As far as "writers' room" goes, there was discussion of consequences at two or three points that I recall:
*At the point where Thurandril came onto the scene, it is likely (though my memory is uncertain) that, as the GM was thinking about how to narrate the result of the failed test, I reminded him of Aedhros's Relationship with Thurandril;
*At the point where Alicia's casting failed, Alicia's player rolled on the Wheel of Magic to determine the results of failure, and we had to interpret the result of a fire effect created nearby: we decided that the out-of-control magic caused the Golden Sow - the vessel on which the two PCs had arrived in Hardby, and still docked in the harbour - to catch fire;
*At the point where my Circles roll failed, we discussed exactly what sort of unsavoury person hostile to Aedhros might turn up when his hope to have a blood-letting necromancer turn up is dashed - it was the GM who decided on Thoth (whose core Belief is "Cometh the corpse, cometh Thoth").

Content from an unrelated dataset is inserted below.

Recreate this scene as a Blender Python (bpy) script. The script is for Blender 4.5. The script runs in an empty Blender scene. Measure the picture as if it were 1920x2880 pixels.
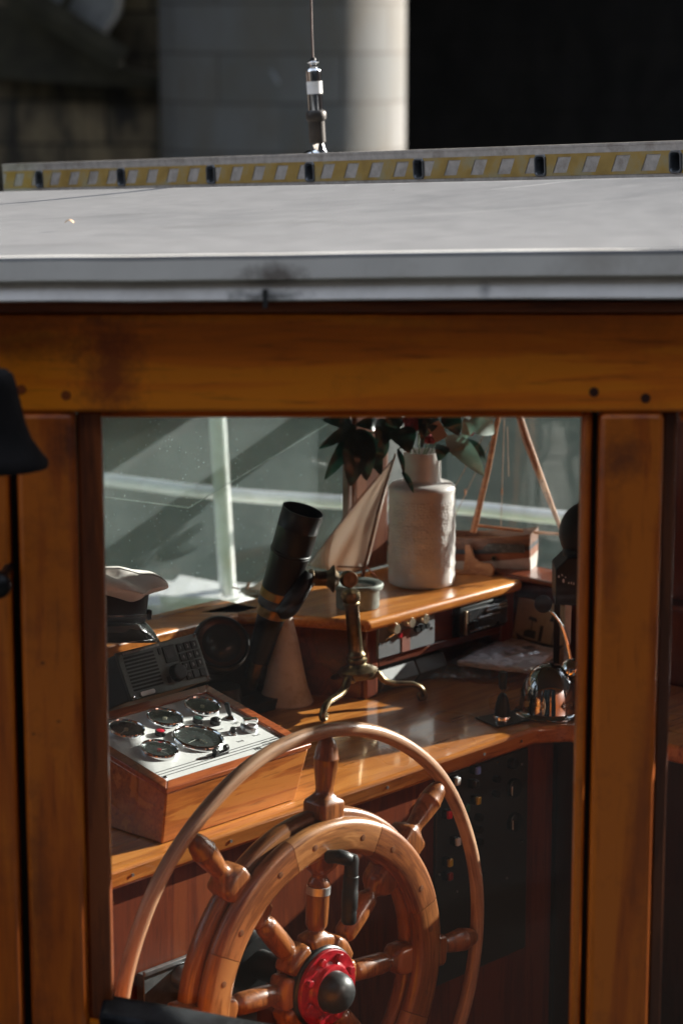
import bpy, math, random
from mathutils import Vector as V, Matrix as MX, noise
random.seed(7)
S = bpy.context.scene; COL = S.collection
R = math.radians; PI = math.pi
# ------------------------------------------------------------------ camera
FPX, HZ, CH = 6800.0, 65.0, 2.31
PIT = math.atan((1440-HZ)/FPX)
CF = V((0, math.cos(PIT), -math.sin(PIT))); CR = V((1,0,0)); CU = V((0, math.sin(PIT), math.cos(PIT)))
CP = V((0,0,CH))
cam = bpy.data.cameras.new('camera'); co = bpy.data.objects.new('camera', cam); COL.objects.link(co)
co.location = CP; co.rotation_euler = (PI/2-PIT, 0, 0)
cam.sensor_fit = 'HORIZONTAL'; cam.sensor_width = 24; cam.lens = FPX/1920*24
cam.clip_start = .1; cam.clip_end = 2000
cam.dof.use_dof = True; cam.dof.focus_distance = 4.15; cam.dof.aperture_fstop = 3.9; cam.dof.aperture_blades = 0
S.camera = co
# measuring helpers: read a position in the photograph as a point at a known height, depth or plane
def ray(x, y): return CF + CR*((x-960)/FPX) + CU*((1440-y)/FPX)
def PZ(x, y, z): r = ray(x, y); return CP + r*((z-CH)/r.z)
def PY(x, y, Y): r = ray(x, y); return CP + r*(Y/r.y)
ANG = R(47.4); O = V((-.3663, 3.6147, 0))
EU = V((math.cos(ANG), math.sin(ANG), 0)); EV = V((-math.sin(ANG), math.cos(ANG), 0))
def W(u, v, z=0): return O + EU*u + EV*v + V((0,0,z))
def L(P): d = P-O; return V((d.dot(EU), d.dot(EV), P.z))
def PN(x, y, n, c):
    r = ray(x, y); return CP + r*((c - CP.dot(n))/r.dot(n))
def PV(x, y, v): return L(PN(x, y, EV, O.dot(EV)+v))
def PU(x, y, u): return L(PN(x, y, EU, O.dot(EU)+u))
LM = MX.Translation(O) @ MX.Rotation(ANG, 4, 'Z')
# ------------------------------------------------------------------ mesh builder
def frame(o, z, x=None):
    z = V(z).normalized()
    if x is None: x = V((1,0,0)) if abs(z.x) < .8 else V((0,1,0))
    x = V(x); x = (x - z*x.dot(z)).normalized(); y = z.cross(x)
    m = MX.Identity(4)
    for i, a in enumerate((x, y, z, V(o))):
        for j in range(3): m[j][i] = a[j]
    return m
def rootof(o):
    while o.parent: o = o.parent
    return o
class M:
    def __init__(s, T=None): s.v = []; s.f = []; s.T = T or MX.Identity(4)
    def add(s, vs, fs, T=None):
        A = s.T @ T if T is not None else s.T; n = len(s.v)
        s.v += [A @ V(p) for p in vs]; s.f += [[i+n for i in f] for f in fs]; return s
    def box(s, x0, x1, y0, y1, z0, z1, T=None):
        vs = [(x,y,z) for z in (z0,z1) for y in (y0,y1) for x in (x0,x1)]
        return s.add(vs, [(0,2,3,1),(4,5,7,6),(0,1,5,4),(2,6,7,3),(0,4,6,2),(1,3,7,5)], T)
    def prism(s, poly, z0, z1, T=None):
        n = len(poly)
        vs = [(p[0],p[1],z0) for p in poly]+[(p[0],p[1],z1) for p in poly]
        fs = [list(range(n))[::-1], list(range(n,2*n))]+[(i,(i+1)%n,(i+1)%n+n,i+n) for i in range(n)]
        return s.add(vs, fs, T)
    def lathe(s, prof, T=None, n=32, closed=False, sq=1.0):
        vs = []; fs = []
        for r, h in prof:
            for k in range(n):
                a = 2*PI*k/n; vs.append((max(r,1e-5)*math.cos(a), max(r,1e-5)*math.sin(a)*sq, h))
        m = len(prof)
        for i in range(m if closed else m-1):
            j = (i+1) % m
            for k in range(n): fs.append((i*n+k, i*n+(k+1)%n, j*n+(k+1)%n, j*n+k))
        if not closed:
            if prof[0][0] > 1e-4: fs.append(list(range(n))[::-1])
            if prof[-1][0] > 1e-4: fs.append(list(range((m-1)*n, m*n)))
        return s.add(vs, fs, T)
    def tube(s, pts, r, n=12, closed=False, flat=1.0, T=None, up=None):
        pts = [V(p) for p in pts]; m = len(pts)
        rr = r if isinstance(r, (list,tuple)) else [r]*m
        vs = []; fs = []; px = None
        for i, p in enumerate(pts):
            if closed: t = pts[(i+1)%m]-pts[i-1]
            else: t = pts[min(i+1,m-1)]-pts[max(i-1,0)]
            t.normalize()
            if up is not None: x = V(up) - t*V(up).dot(t)
            elif px is None: x = V((0,0,1)) - t*t.z if abs(t.z) < .9 else V((1,0,0)) - t*t.x
            else: x = px - t*px.dot(t)
            x.normalize(); px = x; y = t.cross(x)
            for k in range(n):
                a = 2*PI*k/n; vs.append(p + x*(math.cos(a)*rr[i]) + y*(math.sin(a)*rr[i]*flat))
        for i in range(m if closed else m-1):
            j = (i+1) % m
            for k in range(n): fs.append((i*n+k, i*n+(k+1)%n, j*n+(k+1)%n, j*n+k))
        if not closed: fs += [list(range(n))[::-1], list(range((m-1)*n, m*n))]
        return s.add(vs, fs, T)
    def grid(s, fn, nu, nv, T=None):
        vs = [fn(i/nu, j/nv) for j in range(nv+1) for i in range(nu+1)]
        fs = [(j*(nu+1)+i, j*(nu+1)+i+1, (j+1)*(nu+1)+i+1, (j+1)*(nu+1)+i) for j in range(nv) for i in range(nu)]
        return s.add(vs, fs, T)
    def sphere(s, c, r, n=20, sc=(1,1,1), T=None):
        m = n//2; A = MX.Translation(V(c)) @ MX.Diagonal((r*sc[0], r*sc[1], r*sc[2], 1))
        return s.lathe([(math.sin(PI*i/m), -math.cos(PI*i/m)) for i in range(m+1)], (T @ A) if T is not None else A, n)
    def build(s, name, mat, parent=None, bev=0, ang=35, smooth=True, solid=0, seg=2):
        inv = rootof(parent).matrix_basis.inverted() if parent else MX.Identity(4)
        me = bpy.data.meshes.new(name)
        me.from_pydata([inv @ p for p in s.v], [], s.f); me.validate(); me.update()
        o = bpy.data.objects.new(name, me); COL.objects.link(o)
        if parent: o.parent = parent
        me.materials.append(mat)
        if smooth:
            me.polygons.foreach_set('use_smooth', [True]*len(me.polygons))
            if ang < 180: me.set_sharp_from_angle(angle=R(ang))
        if solid:
            md = o.modifiers.new('t', 'SOLIDIFY'); md.thickness = solid; md.offset = 0
        if bev:
            md = o.modifiers.new('b', 'BEVEL'); md.width = bev; md.segments = seg; md.limit_method = 'ANGLE'; md.angle_limit = R(40)
        return o
def tag(o, label=None, cat=None, group=None, kind=None):
    for k, x in (('label',label),('category',cat),('group',group),('kind',kind)):
        if x: o[k] = x
    return o
def thing(name, label, cat, loc=(0,0,0), rot=0, group=None):
    o = bpy.data.objects.new(name, None); COL.objects.link(o); o.empty_display_size = .05
    o.location = V(loc); o.rotation_euler = (0,0,rot)
    o.matrix_basis = MX.Translation(V(loc)) @ MX.Rotation(rot, 4, 'Z')
    return tag(o, label, cat, group)
def Lthing(name, label, cat, u, v, z, group=None): return thing(name, label, cat, W(u,v,z), ANG, group)
def textmesh(name, body, size, T, mat, parent, depth=.0003, align='CENTER', bold=0):
    c = bpy.data.curves.new(name, 'FONT'); c.body = body; c.size = size; c.extrude = depth; c.align_x = align; c.align_y = 'CENTER'; c.offset = bold
    c.resolution_u = 2
    t = bpy.data.objects.new('tmp', c); COL.objects.link(t); bpy.context.view_layer.update()
    me = bpy.data.meshes.new_from_object(t.evaluated_get(bpy.context.evaluated_depsgraph_get()))
    bpy.data.objects.remove(t); bpy.data.curves.remove(c)
    me.transform(rootof(parent).matrix_basis.inverted() @ T)
    me.materials.clear(); me.materials.append(mat); me.name = name
    o = bpy.data.objects.new(name, me); COL.objects.link(o); o.parent = parent
    return o
def bez(pts, n=8):
    # smooth curve through points (catmull-rom)
    pts = [V(p) for p in pts]; out = []
    q = [pts[0]*2-pts[1]]+pts+[pts[-1]*2-pts[-2]]
    for i in range(1, len(q)-2):
        for k in range(n):
            t = k/n; a,b,c,d = q[i-1:i+3]
            out.append(.5*((2*b)+(c-a)*t+(2*a-5*b+4*c-d)*t*t+(3*b-a-3*c+d)*t**3))
    out.append(pts[-1]); return out
# ------------------------------------------------------------------ materials
def newmat(name):
    m = bpy.data.materials.new(name); m.use_nodes = True
    nt = m.node_tree; b = nt.nodes['Principled BSDF']; return m, nt, b
def N(nt, t, **k):
    n = nt.nodes.new(t)
    for a, x in k.items():
        if hasattr(n, a) and not a[0].isupper(): setattr(n, a, x)
        else: n.inputs[a.replace('_',' ')].default_value = x
    return n
def ramp(nt, fac, stops):
    r = nt.nodes.new('ShaderNodeValToRGB'); e = r.color_ramp.elements
    while len(e) < len(stops): e.new(.5)
    for i, (p, c) in enumerate(stops):
        e[i].position = p; e[i].color = (*c, 1) if len(c) == 3 else c
    nt.links.new(fac, r.inputs[0]); return r.outputs[0]
def mat(name, c, rough=.5, metal=0, coat=0, var=.15, scale=40, bump=0, dirt=None, dscale=8, spec=.5, rvar=.1):
    m, nt, b = newmat(name); l = nt.links.new
    tc = N(nt, 'ShaderNodeTexCoord'); no = N(nt, 'ShaderNodeTexNoise', Scale=scale, Detail=5.0)
    l(tc.outputs['Object'], no.inputs['Vector'])
    col = ramp(nt, no.outputs[0], [(.3, tuple(x*(1-var) for x in c)), (.7, tuple(min(1,x*(1+var)) for x in c))])
    if dirt:
        n2 = N(nt, 'ShaderNodeTexNoise', Scale=dscale, Detail=8.0, Roughness=.7); l(tc.outputs['Object'], n2.inputs['Vector'])
        f = ramp(nt, n2.outputs[0], [(.5,(0,0,0)),(.68,(1,1,1))])
        mx = N(nt, 'ShaderNodeMix', data_type='RGBA'); l(f, mx.inputs[0]); l(col, mx.inputs[6]); mx.inputs[7].default_value = (*dirt,1); col = mx.outputs[2]
    l(col, b.inputs['Base Color'])
    mr = N(nt, 'ShaderNodeMapRange'); l(no.outputs[0], mr.inputs[0]); mr.inputs[3].default_value = max(0,rough-rvar); mr.inputs[4].default_value = min(1,rough+rvar)
    l(mr.outputs[0], b.inputs['Roughness'])
    b.inputs['Metallic'].default_value = metal; b.inputs['Coat Weight'].default_value = coat; b.inputs['Coat Roughness'].default_value = .06
    b.inputs['Specular IOR Level'].default_value = spec
    if bump:
        bp = N(nt, 'ShaderNodeBump', Strength=bump, Distance=.002); l(no.outputs[0], bp.inputs['Height']); l(bp.outputs[0], b.inputs['Normal'])
    return m
def wood(name, dark, mid, light, axis='X', sc=1.0, rough=.35, coat=.5, polar=False, dirt=.0, wear=None):
    m, nt, b = newmat(name); l = nt.links.new
    tc = N(nt, 'ShaderNodeTexCoord'); vec = tc.outputs['Object']
    if polar:
        sx = N(nt, 'ShaderNodeSeparateXYZ'); l(vec, sx.inputs[0])
        at = N(nt, 'ShaderNodeMath', operation='ARCTAN2'); l(sx.outputs[2], at.inputs[0]); l(sx.outputs[0], at.inputs[1])
        mu = N(nt, 'ShaderNodeMath', operation='MULTIPLY'); l(at.outputs[0], mu.inputs[0]); mu.inputs[1].default_value = .3
        ln = N(nt, 'ShaderNodeVectorMath', operation='LENGTH'); l(vec, ln.inputs[0])
        cb = N(nt, 'ShaderNodeCombineXYZ'); l(mu.outputs[0], cb.inputs[0]); l(ln.outputs['Value'], cb.inputs[1]); l(sx.outputs[1], cb.inputs[2]); vec = cb.outputs[0]; axis = 'X'
    s = {'X':(2.2,26,26),'Y':(26,2.2,26),'Z':(26,26,2.2)}[axis]
    mp = N(nt, 'ShaderNodeMapping'); mp.inputs['Scale'].default_value = tuple(a*sc for a in s); l(vec, mp.inputs[0])
    n1 = N(nt, 'ShaderNodeTexNoise', Scale=1.0, Detail=5.0, Roughness=.55, Distortion=.9); l(mp.outputs[0], n1.inputs['Vector'])
    w = N(nt, 'ShaderNodeMath', operation='MULTIPLY'); l(n1.outputs[0], w.inputs[0]); w.inputs[1].default_value = 22
    sn = N(nt, 'ShaderNodeMath', operation='SINE'); l(w.outputs[0], sn.inputs[0])
    n2 = N(nt, 'ShaderNodeTexNoise', Scale=7.0, Detail=4.0, Roughness=.6); l(mp.outputs[0], n2.inputs['Vector'])
    n3 = N(nt, 'ShaderNodeTexNoise', Scale=2.5*sc, Detail=2.0); l(vec, n3.inputs['Vector'])
    a1 = N(nt, 'ShaderNodeMath', operation='MULTIPLY_ADD'); l(sn.outputs[0], a1.inputs[0]); a1.inputs[1].default_value = .13; l(n1.outputs[0], a1.inputs[2])
    a2 = N(nt, 'ShaderNodeMath', operation='MULTIPLY_ADD'); l(n2.outputs[0], a2.inputs[0]); a2.inputs[1].default_value = .45; l(a1.outputs[0], a2.inputs[2])
    a3 = N(nt, 'ShaderNodeMath', operation='MULTIPLY_ADD'); l(n3.outputs[0], a3.inputs[0]); a3.inputs[1].default_value = .24; l(a2.outputs[0], a3.inputs[2])
    col = ramp(nt, a3.outputs[0], [(.50,dark),(.78,mid),(.95,light)])
    hx = ramp(nt, n2.outputs[0], [(.28,(.5,.45,.42)),(.42,(1,1,1))])
    mx = N(nt, 'ShaderNodeMix', data_type='RGBA', blend_type='MULTIPLY'); mx.inputs[0].default_value = .7; l(col, mx.inputs[6]); l(hx, mx.inputs[7]); col = mx.outputs[2]
    if dirt:
        n4 = N(nt, 'ShaderNodeTexNoise', Scale=9.0, Detail=6.0, Roughness=.7); l(vec, n4.inputs['Vector'])
        f = ramp(nt, n4.outputs[0], [(.52,(0,0,0)),(.75,(dirt,)*3)])
        m2 = N(nt, 'ShaderNodeMix', data_type='RGBA'); l(f, m2.inputs[0]); l(col, m2.inputs[6]); m2.inputs[7].default_value = (*(wear or (.02,.012,.008)),1); col = m2.outputs[2]
    l(col, b.inputs['Base Color'])
    mr = N(nt, 'ShaderNodeMapRange'); l(n3.outputs[0], mr.inputs[0]); mr.inputs[3].default_value = rough-.12; mr.inputs[4].default_value = rough+.15; l(mr.outputs[0], b.inputs['Roughness'])
    b.inputs['Coat Weight'].default_value = coat; b.inputs['Coat Roughness'].default_value = .08
    bp = N(nt, 'ShaderNodeBump', Strength=.3, Distance=.0007); l(a2.outputs[0], bp.inputs['Height']); l(bp.outputs[0], b.inputs['Normal'])
    return m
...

This seems to me to be in the same general ballpark as what
@niklinna has mentioned in the context of the BitD Devil's Bargain - thinking about the PC, and their current circumstance, to identify a suitable consequence for failure. (Though unlike the Devil's Bargain, we are talking about consequences for failed dice rolls.)
But the sequence of events, and the radical change in the direction of play, was not authored in a writers' room. It was driven by the interplay between (
i) declared actions, and (
ii) mechanical and narrated results, with the narration (
iii) building on both immediate situation and established character elements. No one knew that it was coming.
I think it also illustrates how, in Burning Wheel, even when a character is losing - as Alicia and Aedhros were in what I described - they still remain central to the fiction. It is the Golden Sow - the ship that Aedhros and Alicia were hoping to rob, and that perhaps she might have tried to make her own - that has caught fire. The encounter with Thoth confirms Aedhros's Reputation as
Ill-fated for himself and others, which I had used to add an additional die to my Circles check. Thurandril observing Aedrhos's failure drives home their hostile relationship, and speaks directly to Aedhros's Beliefs that
I will avenge the death of my spouse and that
Thurandril will admit that I am right.
It's more character-based and less setting-based than the Stonetop events, but I still think some underlying similarities are pretty evident. And they seem to me to obviously differ from other ways of establishing and evolving the fiction in RPGing.